Mayu Sakoda and Rocky Swift
TOKYO (Reuters) – Japan’s Asahi Group Holdings is seeking acquisitions in the United States and elsewhere to quadruple overseas sales of its flagship Super Dry beer by 2030, its chief executive said.
The beverage giant took a step toward that goal last month when it said it was buying Wisconsin-based Octopi Brewing, allowing it to produce Super Dry beer in the U.S. rather than import beer from its European plants.
The company is currently looking at mergers and acquisitions in emerging markets in Africa, Asia and South America, Asahi President Atsushi Katsuki told Reuters, citing a lack of good targets in the United States.
Katsuki acknowledged that investors are concerned that Asahi does not have a large presence in the United States.
“The US will be our largest market in terms of beer and the only growing market among developed countries in terms of population,” he said.
But while the US market is huge in terms of potential growth, new acquisitions by Asahi are unlikely to happen before next year, he added.
North America accounts for just 6% of Super Dry’s foreign sales, which currently total about 200 million hectoliters (5.3 billion gallons).
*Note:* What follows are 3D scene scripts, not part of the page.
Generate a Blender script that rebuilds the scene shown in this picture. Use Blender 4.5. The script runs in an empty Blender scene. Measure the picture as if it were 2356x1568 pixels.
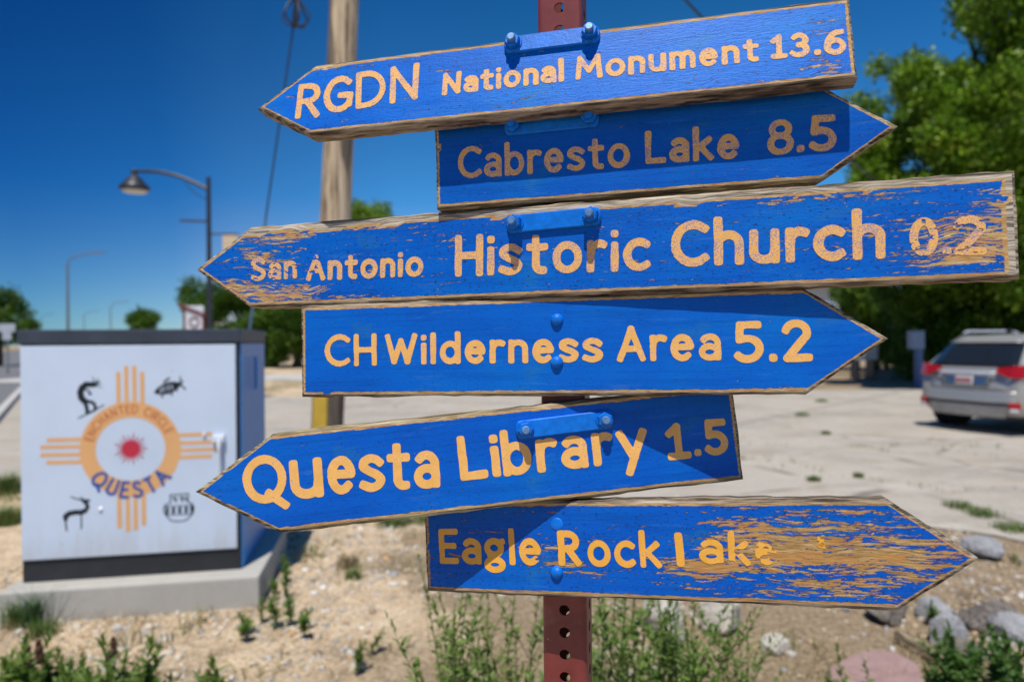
import bpy, bmesh, math, random
import numpy as np
from mathutils import Vector, Matrix, noise as mnoise

R = math.radians
random.seed(7)
rng = np.random.default_rng(11)
SC = bpy.context.scene
COL = SC.collection

# ------------------------------------------------------------------ camera
EYE = 1.6
ROLL = R(0.5)
cam_data = bpy.data.cameras.new('camera')
cam = bpy.data.objects.new('camera', cam_data)
COL.objects.link(cam)
cam.location = (0, 0, EYE)
cam.rotation_euler = (R(90), ROLL, 0)
cam_data.lens = 24
cam_data.sensor_width = 36
cam_data.clip_start = 0.05
cam_data.clip_end = 3000
cam_data.dof.use_dof = True
cam_data.dof.focus_distance = 0.745
cam_data.dof.aperture_fstop = 4.0
SC.camera = cam

# ------------------------------------------------------------------ sky and sun
SUN_EL, SUN_AZ = 66.0, 190.5      # azimuth clockwise from +Y
world = bpy.data.worlds.new('World')
SC.world = world
world.use_nodes = True
wn = world.node_tree
wn.nodes.clear()
wo = wn.nodes.new('ShaderNodeOutputWorld')
bg = wn.nodes.new('ShaderNodeBackground')
sky = wn.nodes.new('ShaderNodeTexSky')
sky.sky_type = 'NISHITA'
sky.sun_disc = False
sky.sun_elevation = R(SUN_EL)
sky.sun_rotation = R(SUN_AZ)
sky.altitude = 2300
sky.air_density = 1.0
sky.dust_density = 0.3
sky.ozone_density = 2.0
geo = wn.nodes.new('ShaderNodeTexCoord')
sep = wn.nodes.new('ShaderNodeSeparateXYZ')
ramp = wn.nodes.new('ShaderNodeValToRGB')
ramp.color_ramp.elements[0].position = 0.0
ramp.color_ramp.elements[0].color = (1.75, 1.32, 1.42, 1)
ramp.color_ramp.elements[1].position = 0.5
ramp.color_ramp.elements[1].color = (0.055, 0.60, 1.22, 1)
e = ramp.color_ramp.elements.new(0.2)
e.color = (0.31, 0.93, 1.52, 1)
mul = wn.nodes.new('ShaderNodeMixRGB')
mul.blend_type = 'MULTIPLY'
mul.inputs[0].default_value = 1.0
wn.links.new(geo.outputs['Generated'], sep.inputs[0])
wn.links.new(sep.outputs['Z'], ramp.inputs[0])
wn.links.new(sky.outputs[0], mul.inputs[1])
wn.links.new(ramp.outputs[0], mul.inputs[2])
ramp2 = wn.nodes.new('ShaderNodeValToRGB')      # the sky darkens towards the polarised band on the left
mapx = wn.nodes.new('ShaderNodeMapRange')
mapx.inputs[1].default_value = -0.75
mapx.inputs[2].default_value = 0.75
wn.links.new(sep.outputs['X'], mapx.inputs[0])
wn.links.new(mapx.outputs[0], ramp2.inputs[0])
er = ramp2.color_ramp.elements
def gx(x): return (x + 0.75) / 1.5
for i, (x, c) in enumerate(((-0.58, (.11, .27, .34)), (0.75, (.60, .70, .62)))):
    er[i].position = gx(x); er[i].color = (*c, 1)
for x, c in ((-0.44, (.20, .36, .40)), (-0.36, (.45, .48, .46)), (-0.16, (.64, .66, .58)), (0.2, (.76, .74, .60)), (0.47, (.62, .70, .62))):
    q = er.new(gx(x)); q.color = (*c, 1)
mul2 = wn.nodes.new('ShaderNodeMixRGB')
mul2.blend_type = 'MULTIPLY'
mul2.inputs[0].default_value = 1.0
wn.links.new(mul.outputs[0], mul2.inputs[1])
wn.links.new(ramp2.outputs[0], mul2.inputs[2])
wn.links.new(mul2.outputs[0], bg.inputs[0])
wn.links.new(bg.outputs[0], wo.inputs[0])
bg.inputs[1].default_value = 0.15

sd = bpy.data.lights.new('sun', 'SUN')
sd.energy = 4.8
sd.angle = R(0.5)
sd.color = (1.0, 0.96, 0.90)
sun = bpy.data.objects.new('sun', sd)
COL.objects.link(sun)
sv = Vector((math.sin(R(SUN_AZ)) * math.cos(R(SUN_EL)), math.cos(R(SUN_AZ)) * math.cos(R(SUN_EL)), math.sin(R(SUN_EL))))
sun.rotation_euler = sv.to_track_quat('Z', 'Y').to_euler()
sun.location = (0, 0, 30)

SC.view_settings.view_transform = 'Standard'
SC.view_settings.look = 'None'
SC.view_settings.gamma = 1
SC.view_settings.exposure = 0.0
SC.cycles.use_denoising = True
SC.cycles.max_bounces = 6
SC.cycles.transparent_max_bounces = 6

# ------------------------------------------------------------------ measuring helpers
# px, py are pixels of a 2356 x 1568 copy of the photograph
FPX = 24 / 36 * 2356
def ray(px, py):
    a, b = px - 1178, py - 784
    c, s = math.cos(ROLL), math.sin(ROLL)
    return Vector(((c * a - s * b) / FPX, 1.0, -(s * a + c * b) / FPX))
def at(px, py, Y):
    v = ray(px, py) * Y
    return Vector((v.x, v.y, v.z + EYE))
def gp(px, py, z=0.0):
    v = ray(px, py)
    v = v * ((z - EYE) / v.z)
    return Vector((v.x, v.y, z))

# ------------------------------------------------------------------ object helpers
def tag(o, label=None, cat=None, group=None, kind=None):
    if label: o['label'] = label
    if cat: o['category'] = cat
    if group: o['group'] = group
    if kind: o['kind'] = kind
    return o
def thing(name, label, cat, loc=(0, 0, 0), rz=0.0, group=None):
    o = bpy.data.objects.new(name, None)
    o.empty_display_size = 0.05
    COL.objects.link(o)
    o.location = loc
    o.rotation_euler = (0, 0, rz)
    return tag(o, label, cat, group)
def mesh_obj(name, verts, faces, mat, parent=None, smooth=False):
    me = bpy.data.meshes.new(name)
    me.from_pydata([tuple(v) for v in verts], [], faces)
    me.update()
    if mat: 
        for m in (mat if isinstance(mat, (list, tuple)) else [mat]): me.materials.append(m)
    if smooth: me.polygons.foreach_set('use_smooth', [True] * len(me.polygons))
    o = bpy.data.objects.new(name, me)
    COL.objects.link(o)
    if parent: o.parent = parent
    return o
def bm_obj(name, bm, mat, parent=None, smooth=False):
    me = bpy.data.meshes.new(name)
    bmesh.ops.recalc_face_normals(bm, faces=bm.faces)
    bm.to_mesh(me); bm.free()
    for m in (mat if isinstance(mat, (list, tuple)) else [mat]): me.materials.append(m)
    if smooth: me.polygons.foreach_set('use_smooth', [True] * len(me.polygons))
    o = bpy.data.objects.new(name, me)
    COL.objects.link(o)
    if parent: o.parent = parent
    return o
def np_quads(name, V, mat, parent=None, n=4):
    """V: (count, n, 3) array, one n-gon each"""
    c = len(V)
    me = bpy.data.meshes.new(name)
    me.vertices.add(c * n)
    me.vertices.foreach_set('co', V.reshape(-1).astype(np.float32))
    me.loops.add(c * n)
    me.loops.foreach_set('vertex_index', np.arange(c * n, dtype=np.int32))
    me.polygons.add(c)
    me.polygons.foreach_set('loop_start', np.arange(0, c * n, n, dtype=np.int32))
    me.polygons.foreach_set('loop_total', np.full(c, n, dtype=np.int32))
    me.update(calc_edges=True)
    me.materials.append(mat)
    o = bpy.data.objects.new(name, me)
    COL.objects.link(o)
    if parent: o.parent = parent
    return o
def copy_tree(o, parent=None):
    c = o.copy()
    COL.objects.link(c)
    if parent: c.parent = parent
    for ch in list(o.children): copy_tree(ch, c)
    return c
def box(bm, c, d, rot=None, bev=0.0):
    r = bmesh.ops.create_cube(bm, size=1.0)
    vs = r['verts']
    M = Matrix.Translation(Vector(c)) @ (rot.to_4x4() if rot else Matrix.Identity(4)) @ Matrix.Diagonal((d[0], d[1], d[2], 1))
    bmesh.ops.transform(bm, matrix=M, verts=vs)
    if bev > 0:
        es = list({e for v in vs for e in v.link_edges})
        bmesh.ops.bevel(bm, geom=es, offset=bev, segments=2, profile=0.6, affect='EDGES')
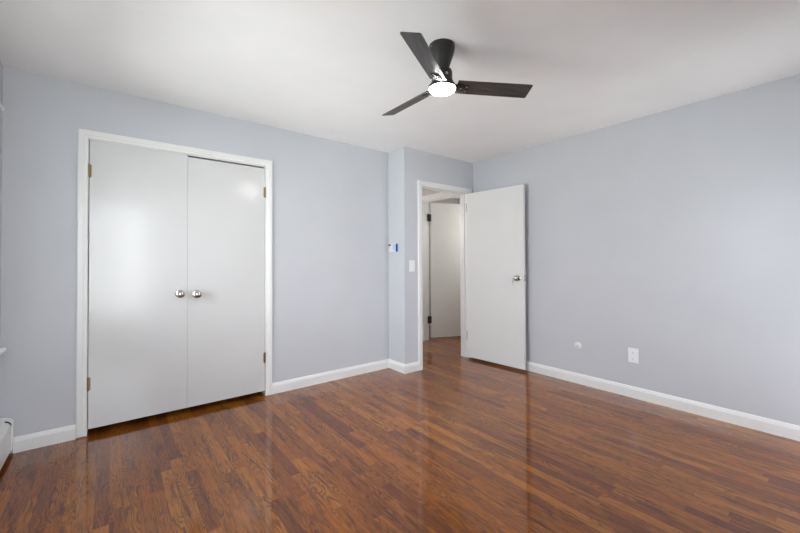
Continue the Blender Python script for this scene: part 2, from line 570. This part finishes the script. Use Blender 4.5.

Asahi is among a number of Japanese companies looking to grow in the United States.
Spurred by the need to seek growth outside their shrinking and aging home market, Japanese firms made a massive 8.1 trillion yen ($54 billion) in overseas purchases last year, the most since 2019, according to LSEG data.
“This is no longer an environment in which acquisitions are made simply for economic gain. Sometimes a company needs to take on too much to transform itself,” Katsuki said.
Nippon Steel, for example, plans to buy US Steel for $15 billion, but has faced opposition from US lawmakers and US presidential candidate Donald Trump.
Katsuki said protectionist resistance seemed to arise because U.S. Steel was a symbol of the Rust Belt and the merger would likely ultimately succeed. But the uncertainty that Trump’s re-election could bring meant it was probably better to lock in debt refinancing sooner rather than later.
Asahi has been prioritizing debt repayment since its last major overseas acquisitions – Anheuser-Busch InBev’s Australian unit in 2020 and SABMiller’s (LON:) Central and Eastern Europe businesses in 2017.